Chang... says National Hero debate is political.

Marley’s relevance continues to be felt today, as new generations of fans flock to his music and memorabilia, kept alive partly by his children and grandchildren who are outstanding artistes in their own right. But Marley’s embrace of the Rastafarian faith and liberal smoking of ganja - which remains illegal in much of the world – unnerved authorities and perhaps rules him out of the possibility of becoming a National Hero, Jamaica's highest honour.

“The National Hero thing has come up, but it’s kind of political.

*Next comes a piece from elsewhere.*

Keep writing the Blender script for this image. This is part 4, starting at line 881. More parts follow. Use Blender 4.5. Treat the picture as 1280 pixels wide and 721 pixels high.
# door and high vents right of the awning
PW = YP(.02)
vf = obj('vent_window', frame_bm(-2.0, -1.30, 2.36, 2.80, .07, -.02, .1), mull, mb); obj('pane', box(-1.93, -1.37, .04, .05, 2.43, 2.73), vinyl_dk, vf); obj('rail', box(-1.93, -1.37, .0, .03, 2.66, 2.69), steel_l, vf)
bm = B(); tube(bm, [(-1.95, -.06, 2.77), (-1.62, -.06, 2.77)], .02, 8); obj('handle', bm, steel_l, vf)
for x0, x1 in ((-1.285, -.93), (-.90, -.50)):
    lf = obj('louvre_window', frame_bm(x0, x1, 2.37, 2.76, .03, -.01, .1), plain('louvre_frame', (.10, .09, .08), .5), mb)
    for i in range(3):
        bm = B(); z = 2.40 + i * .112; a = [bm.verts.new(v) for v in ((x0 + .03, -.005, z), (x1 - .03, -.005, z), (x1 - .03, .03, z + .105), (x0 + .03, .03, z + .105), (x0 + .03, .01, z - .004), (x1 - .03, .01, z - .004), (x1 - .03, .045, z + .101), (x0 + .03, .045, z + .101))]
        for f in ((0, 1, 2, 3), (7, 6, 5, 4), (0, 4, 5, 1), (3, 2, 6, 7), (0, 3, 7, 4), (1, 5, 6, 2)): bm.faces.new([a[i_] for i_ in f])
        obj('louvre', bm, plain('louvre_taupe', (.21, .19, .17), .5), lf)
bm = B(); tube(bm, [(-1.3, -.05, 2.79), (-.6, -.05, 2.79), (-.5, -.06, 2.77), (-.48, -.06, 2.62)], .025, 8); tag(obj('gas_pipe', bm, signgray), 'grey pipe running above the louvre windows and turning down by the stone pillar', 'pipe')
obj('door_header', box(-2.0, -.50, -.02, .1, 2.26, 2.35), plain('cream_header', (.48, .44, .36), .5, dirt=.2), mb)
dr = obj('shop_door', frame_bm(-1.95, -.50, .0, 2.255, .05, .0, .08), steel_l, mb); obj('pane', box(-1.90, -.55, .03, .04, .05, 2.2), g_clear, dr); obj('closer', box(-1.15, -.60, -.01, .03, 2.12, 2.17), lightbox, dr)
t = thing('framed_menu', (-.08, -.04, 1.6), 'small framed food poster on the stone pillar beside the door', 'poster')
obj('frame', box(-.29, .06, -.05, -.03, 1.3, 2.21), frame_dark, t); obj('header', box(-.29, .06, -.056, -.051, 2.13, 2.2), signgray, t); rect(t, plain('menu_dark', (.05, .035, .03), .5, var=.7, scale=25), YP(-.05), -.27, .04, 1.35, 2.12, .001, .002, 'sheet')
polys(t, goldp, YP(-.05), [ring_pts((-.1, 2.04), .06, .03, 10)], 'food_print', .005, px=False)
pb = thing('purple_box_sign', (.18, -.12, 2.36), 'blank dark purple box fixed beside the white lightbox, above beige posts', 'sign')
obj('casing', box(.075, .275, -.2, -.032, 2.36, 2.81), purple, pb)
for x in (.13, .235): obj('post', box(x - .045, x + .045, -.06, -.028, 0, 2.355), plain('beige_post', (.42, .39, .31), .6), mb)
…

People feel there is a political thing there, and if you make Bob Marley and Miss Lou National Heroes, they are going to wonder if (former Prime Ministers Michael) Manley and (Edward) Seaga should be too,” he said.

However, Tommy Cowan, music industry veteran who was once marketing manager for Bob Marley, says the 'King of Reggae' deserves the highest honour.

“All around the world you have people playing Bob Marley. Every hotel in the Caribbean has a Bob Marley night. Everywhere you go you see people knitting Bob Marley caps to send their children to school and to better themselves. No other person, with respect to our National Heroes, has the impact (around the world) of this man...People can’t get beyond the fact that they see this man with a spliff that he can’t be a National Hero," stated Cowan.

The Order of Merit is the third highest honour that can be bestowed on a Jamaican. The second highest honour, Order of the Nation, however, is reserved only for former governors-general and former prime ministers.